Investigate The Lender: It is essential to do a thorough investigation of the lender to avoid loan scams. “This involves verifying if the lender is verified by the Reserve Bank of India or other regulatory authorities, confirming their contact information, researching testimonials and complaints from past clients, and visiting the lender's official website to gather information on loan options, fees, and interest rates,” says 

Pramod Kathuria, Founder and CEO of Easiloan, a digital home loan marketplace. 

When choosing a lender you can always go with your bank or a RBI-authorised non-banking financial company (NBFC). Whatever the loan terms are, do not take loans from a lender you are hearing of for the first time. 

Verify Loan Documents: It is crucial to verify the accuracy of loan documents to avoid fraud. Before signing, borrowers must carefully review all loan agreements to ensure a complete understanding of all terms and conditions. “It is essential for consumers to carefully inspect all details such as interest rates, repayment schedules, associated costs, and other specifics outlined in the agreement,” says Kathuria. 

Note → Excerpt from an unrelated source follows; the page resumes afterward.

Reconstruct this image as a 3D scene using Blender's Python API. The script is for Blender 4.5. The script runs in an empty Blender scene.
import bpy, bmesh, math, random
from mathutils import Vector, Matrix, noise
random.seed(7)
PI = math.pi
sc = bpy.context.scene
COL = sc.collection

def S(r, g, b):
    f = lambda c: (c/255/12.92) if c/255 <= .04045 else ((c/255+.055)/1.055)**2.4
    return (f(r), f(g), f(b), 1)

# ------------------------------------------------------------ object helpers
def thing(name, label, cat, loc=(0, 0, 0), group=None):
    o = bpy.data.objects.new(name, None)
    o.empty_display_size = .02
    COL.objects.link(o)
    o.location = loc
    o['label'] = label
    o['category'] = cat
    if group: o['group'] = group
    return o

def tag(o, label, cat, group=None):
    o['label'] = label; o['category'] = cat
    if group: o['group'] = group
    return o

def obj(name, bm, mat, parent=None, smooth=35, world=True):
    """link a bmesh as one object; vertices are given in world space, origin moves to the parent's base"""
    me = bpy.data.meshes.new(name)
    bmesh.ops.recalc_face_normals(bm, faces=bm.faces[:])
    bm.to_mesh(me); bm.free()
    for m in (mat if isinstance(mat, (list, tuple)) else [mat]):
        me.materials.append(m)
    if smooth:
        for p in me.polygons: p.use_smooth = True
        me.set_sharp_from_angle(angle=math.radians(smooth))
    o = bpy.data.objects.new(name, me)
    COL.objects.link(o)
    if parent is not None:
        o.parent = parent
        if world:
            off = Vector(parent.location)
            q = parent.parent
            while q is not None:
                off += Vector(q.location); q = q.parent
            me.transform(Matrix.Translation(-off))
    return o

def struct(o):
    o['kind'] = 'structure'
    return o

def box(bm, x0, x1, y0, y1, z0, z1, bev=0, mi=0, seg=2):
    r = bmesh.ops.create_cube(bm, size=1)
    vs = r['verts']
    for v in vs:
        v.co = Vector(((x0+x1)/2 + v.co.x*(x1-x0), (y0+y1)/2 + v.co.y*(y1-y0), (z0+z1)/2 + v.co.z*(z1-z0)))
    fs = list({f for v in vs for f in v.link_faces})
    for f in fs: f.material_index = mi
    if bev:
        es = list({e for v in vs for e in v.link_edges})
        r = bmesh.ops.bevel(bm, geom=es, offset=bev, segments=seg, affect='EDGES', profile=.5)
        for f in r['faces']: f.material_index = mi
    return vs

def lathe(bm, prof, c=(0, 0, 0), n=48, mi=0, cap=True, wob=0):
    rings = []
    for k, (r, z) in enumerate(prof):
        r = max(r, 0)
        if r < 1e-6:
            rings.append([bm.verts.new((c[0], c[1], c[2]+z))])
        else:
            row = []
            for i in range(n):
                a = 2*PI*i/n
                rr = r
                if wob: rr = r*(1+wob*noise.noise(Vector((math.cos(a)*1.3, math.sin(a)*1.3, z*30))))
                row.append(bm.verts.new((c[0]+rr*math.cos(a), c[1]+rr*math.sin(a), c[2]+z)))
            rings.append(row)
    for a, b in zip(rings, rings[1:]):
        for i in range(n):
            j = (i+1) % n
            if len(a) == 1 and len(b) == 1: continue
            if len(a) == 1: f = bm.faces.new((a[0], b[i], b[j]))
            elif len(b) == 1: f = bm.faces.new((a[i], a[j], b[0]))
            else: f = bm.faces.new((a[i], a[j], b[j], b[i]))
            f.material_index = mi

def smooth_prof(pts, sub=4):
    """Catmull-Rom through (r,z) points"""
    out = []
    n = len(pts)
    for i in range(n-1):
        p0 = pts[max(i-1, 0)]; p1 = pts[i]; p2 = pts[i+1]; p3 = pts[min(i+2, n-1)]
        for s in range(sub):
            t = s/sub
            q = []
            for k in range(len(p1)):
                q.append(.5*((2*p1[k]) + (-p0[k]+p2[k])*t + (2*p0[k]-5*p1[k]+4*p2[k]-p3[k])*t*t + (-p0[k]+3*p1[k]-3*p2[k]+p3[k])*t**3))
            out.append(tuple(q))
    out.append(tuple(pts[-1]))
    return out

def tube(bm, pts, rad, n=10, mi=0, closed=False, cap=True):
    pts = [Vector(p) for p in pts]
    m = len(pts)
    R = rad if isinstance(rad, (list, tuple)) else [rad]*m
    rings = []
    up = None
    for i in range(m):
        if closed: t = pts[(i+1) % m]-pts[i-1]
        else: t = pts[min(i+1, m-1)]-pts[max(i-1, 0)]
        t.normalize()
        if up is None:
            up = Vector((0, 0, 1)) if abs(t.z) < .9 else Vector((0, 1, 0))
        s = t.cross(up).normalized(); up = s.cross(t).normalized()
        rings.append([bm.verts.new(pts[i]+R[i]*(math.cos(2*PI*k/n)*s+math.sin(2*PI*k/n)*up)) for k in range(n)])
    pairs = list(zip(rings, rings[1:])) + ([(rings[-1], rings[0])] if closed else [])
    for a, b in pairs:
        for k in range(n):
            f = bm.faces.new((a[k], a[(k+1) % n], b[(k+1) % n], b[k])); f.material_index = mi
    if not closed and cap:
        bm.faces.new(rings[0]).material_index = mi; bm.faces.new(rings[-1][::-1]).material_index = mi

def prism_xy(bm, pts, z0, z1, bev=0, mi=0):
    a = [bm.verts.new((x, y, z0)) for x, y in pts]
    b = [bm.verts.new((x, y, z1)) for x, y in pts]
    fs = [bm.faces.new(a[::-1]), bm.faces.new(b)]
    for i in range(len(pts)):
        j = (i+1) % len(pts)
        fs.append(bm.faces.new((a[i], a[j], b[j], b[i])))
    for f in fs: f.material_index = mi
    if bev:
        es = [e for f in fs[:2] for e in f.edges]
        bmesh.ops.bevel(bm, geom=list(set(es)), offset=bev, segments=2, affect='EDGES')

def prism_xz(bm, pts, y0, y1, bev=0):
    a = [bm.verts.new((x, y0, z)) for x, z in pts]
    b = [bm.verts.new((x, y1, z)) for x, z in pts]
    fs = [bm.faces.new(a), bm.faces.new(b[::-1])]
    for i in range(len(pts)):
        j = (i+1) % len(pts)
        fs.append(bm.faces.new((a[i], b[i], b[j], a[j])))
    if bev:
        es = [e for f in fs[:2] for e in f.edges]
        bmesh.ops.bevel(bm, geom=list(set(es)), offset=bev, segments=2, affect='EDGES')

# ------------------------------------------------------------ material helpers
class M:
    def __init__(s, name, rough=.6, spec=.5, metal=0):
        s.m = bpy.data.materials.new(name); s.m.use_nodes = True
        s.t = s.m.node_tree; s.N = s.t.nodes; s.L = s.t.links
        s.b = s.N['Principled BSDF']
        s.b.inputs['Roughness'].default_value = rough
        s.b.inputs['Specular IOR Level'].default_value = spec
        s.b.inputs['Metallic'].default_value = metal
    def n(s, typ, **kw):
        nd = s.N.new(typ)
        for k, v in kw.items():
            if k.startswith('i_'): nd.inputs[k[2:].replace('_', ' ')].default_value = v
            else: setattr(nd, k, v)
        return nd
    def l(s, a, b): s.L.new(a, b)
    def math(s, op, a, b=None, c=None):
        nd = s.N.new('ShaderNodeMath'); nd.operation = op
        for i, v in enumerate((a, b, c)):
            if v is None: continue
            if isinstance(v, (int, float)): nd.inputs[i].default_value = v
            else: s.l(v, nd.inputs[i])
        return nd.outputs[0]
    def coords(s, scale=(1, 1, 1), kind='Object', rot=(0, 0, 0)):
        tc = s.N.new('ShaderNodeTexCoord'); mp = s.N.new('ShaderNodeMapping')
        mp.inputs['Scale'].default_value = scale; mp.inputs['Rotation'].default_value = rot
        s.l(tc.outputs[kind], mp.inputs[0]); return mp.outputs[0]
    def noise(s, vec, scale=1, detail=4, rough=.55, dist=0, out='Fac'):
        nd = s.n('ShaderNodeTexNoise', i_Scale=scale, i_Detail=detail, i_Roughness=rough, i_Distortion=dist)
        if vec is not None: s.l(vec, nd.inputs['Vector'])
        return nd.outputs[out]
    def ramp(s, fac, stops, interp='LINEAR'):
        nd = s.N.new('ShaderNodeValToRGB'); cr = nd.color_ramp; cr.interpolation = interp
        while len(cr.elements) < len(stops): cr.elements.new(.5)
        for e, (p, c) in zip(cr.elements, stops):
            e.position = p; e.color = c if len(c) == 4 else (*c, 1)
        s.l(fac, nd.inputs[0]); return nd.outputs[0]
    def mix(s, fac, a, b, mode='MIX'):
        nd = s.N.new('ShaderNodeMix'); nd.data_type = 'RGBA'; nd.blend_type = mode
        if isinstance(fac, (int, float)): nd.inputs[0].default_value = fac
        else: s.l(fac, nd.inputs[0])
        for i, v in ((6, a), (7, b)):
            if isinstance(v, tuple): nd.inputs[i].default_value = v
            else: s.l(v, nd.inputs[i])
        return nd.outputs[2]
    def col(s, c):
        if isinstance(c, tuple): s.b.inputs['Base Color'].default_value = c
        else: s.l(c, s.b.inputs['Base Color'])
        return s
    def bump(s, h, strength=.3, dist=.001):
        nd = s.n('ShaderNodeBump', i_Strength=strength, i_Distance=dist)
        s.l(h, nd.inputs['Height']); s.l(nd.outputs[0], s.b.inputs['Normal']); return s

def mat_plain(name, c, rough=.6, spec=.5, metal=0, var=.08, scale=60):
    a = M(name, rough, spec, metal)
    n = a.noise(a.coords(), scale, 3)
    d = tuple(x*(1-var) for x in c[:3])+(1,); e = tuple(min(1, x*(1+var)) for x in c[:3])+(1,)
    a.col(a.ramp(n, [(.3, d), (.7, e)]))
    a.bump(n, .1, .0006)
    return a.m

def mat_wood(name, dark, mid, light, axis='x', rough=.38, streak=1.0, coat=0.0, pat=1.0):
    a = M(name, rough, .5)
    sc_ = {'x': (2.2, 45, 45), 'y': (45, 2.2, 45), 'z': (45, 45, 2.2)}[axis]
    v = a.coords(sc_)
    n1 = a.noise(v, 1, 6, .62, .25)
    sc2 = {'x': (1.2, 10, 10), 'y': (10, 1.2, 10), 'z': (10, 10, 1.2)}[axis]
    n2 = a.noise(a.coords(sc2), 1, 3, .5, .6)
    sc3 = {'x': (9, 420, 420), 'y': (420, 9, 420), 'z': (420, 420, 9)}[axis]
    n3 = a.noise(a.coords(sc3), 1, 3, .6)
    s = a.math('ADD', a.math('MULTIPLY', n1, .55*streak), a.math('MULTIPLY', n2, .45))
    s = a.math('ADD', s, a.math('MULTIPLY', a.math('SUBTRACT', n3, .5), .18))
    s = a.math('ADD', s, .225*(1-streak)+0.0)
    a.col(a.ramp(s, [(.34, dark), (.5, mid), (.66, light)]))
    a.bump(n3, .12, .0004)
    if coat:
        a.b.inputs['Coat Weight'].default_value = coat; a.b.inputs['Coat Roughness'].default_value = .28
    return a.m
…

Avoid Paying Upfront Fees: Avoid paying any kind of upfront fees even if asked to. “Remember to ask the lender for the fine print so you know exactly what are the charges and fees involved. Keep a tab on the customer care facility of the financial institution,” says Monga. 

Do Not Fall For Offers That Are Too Good To Be True: A home loan is a long-term commitment and if you have a poor credit score, you will find it difficult to get a home loan at optimum interest rates. In that case, you should improve your credit score and then go for the loan. Do not opt for a loan if it comes too easily. 

“For example, if the lender doesn’t bother much about your credit history, it is an immediate red flag. Steer clear from such transactions,” says Monga. 

Similarly, if you are having difficulties in paying your home loan and somebody comes up with an offer that seems dubious, stay away. 

Staying informed and aware of fraud within the home loan landscape is the best way to keep safe. Awareness is indeed a powerful tool.